As the Yale Center for British Art remains under renovation, a Tuesday meeting between two renowned Yale faculty members gave new insight into the building’s initial construction.

Jules Prown, professor emeritus of history of art and the YCBA’s first director, discussed a new book titled “Louis I. Kahn in Conversation: Interviews with John W. Cook and Heinrich Klotz, 1969–70,” which he co-edited with YCBA information analyst Karen Denavit. The conversation took place in Rudolph Hall and featured Prown alongside Alexander Purves, professor emeritus at the School of Architecture. Prown had hired Kahn to design the structure of the YCBA, and during the meeting, he discussed their relationship as well as the evolution and design of the YCBA’s building.

“The interviews happened right when Kahn received his commission for the YCBA, and they show us his initial thoughts,” Prown said. “They also give insight into his architectural thinking on what was his last building.”

YCBA Director Amy Meyers said the interviews included in the book provide direct insight into Kahn’s philosophy at the time of the YCBA’s construction.

The book is composed of a series of interviews of Kahn conducted by German architectural historian Heinrich Klotz, then a visiting professor at Yale, and John Cook, who was teaching architecture at the Yale Divinity School. The book provides an edited version of these interviews, some of which were previously published in a 1973 book entitled “Conversations With Architects.”

The interviews, recorded on tapes that are currently held in Manuscripts & Archives, were re-transcribed and condensed for the book. The book also features an introduction by Prown, insight into Kahn’s own architectural philosophy and a multitude of plans, drawings and photographs.

“People would always ask me questions about the building,” Prown said. “I figured it would be a good contribution to history and the history of modern architecture to have those tapes transcribed and edited.”

Yesterday’s discussion was preceded by introductions from Meyers, Dean of the Yale School of Architecture Robert Stern and Yale School of Architecture associate professor Eeva-Liisa Pelkonen. They spoke about Kahn’s tenure at Yale and the ways in which his experiences here influenced his artistic development.

According to Stern, Kahn holds a special place in the University’s Architecture Department, as he was hired amid a larger departmental effort to modernize its curriculum.

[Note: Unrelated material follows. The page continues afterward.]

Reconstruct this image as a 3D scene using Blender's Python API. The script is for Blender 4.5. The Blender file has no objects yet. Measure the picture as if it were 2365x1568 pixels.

The discussion focused largely on Kahn’s novel approach to designing the center. Prown said that in spite of Kahn’s practical nature, he often employed unconventional practices in his work. Specifically, Prown noted that Kahn would deliberately submit preliminary models that lacked detail in their design in order to not create false expectations of exactly what the end products would look like.

Prown also spoke at length about the novelty of the center’s architecture when it was built. While most museums at the time used artificial illumination and were designed to maximize the amount of open space in their galleries, Prown was insistent on employing natural light sources and compartmentalizing the space into rooms.

Several audience members interviewed found the conversation to be enlightening and noted Prown’s ability to make the subject matter easy to understand.

Connecticut-based architect Michael Ayles said he enjoyed hearing the details of construction as well as how the project came to be. He added that he thought the discussion was suited to a wide range of audiences because it involved little technical terminology.

Bimal Mendis ’98 ARC ’02, the director of undergraduate studies in architecture, said the discussion of Kahn was particularly meaningful to him, as it brought to light the person behind a collection of otherwise enigmatic statements. Mendis described the conversation as an inside look at what goes into the architectural design process.

Anjali Pala, the book’s designer, said she enjoyed hearing Kahn’s own voice in the tape recordings that were played at yesterday’s event, which she had never heard before.

Kahn passed away in 1974, three years before the YCBA first opened to the public.

Correction: April 8

A previous version of this article misidentified Robert Stern, dean of the Yale School of Architecture, as Robert Storr, dean of the Yale School of Art. It also misspelled the name of YCBA information analyst Karen Denavit.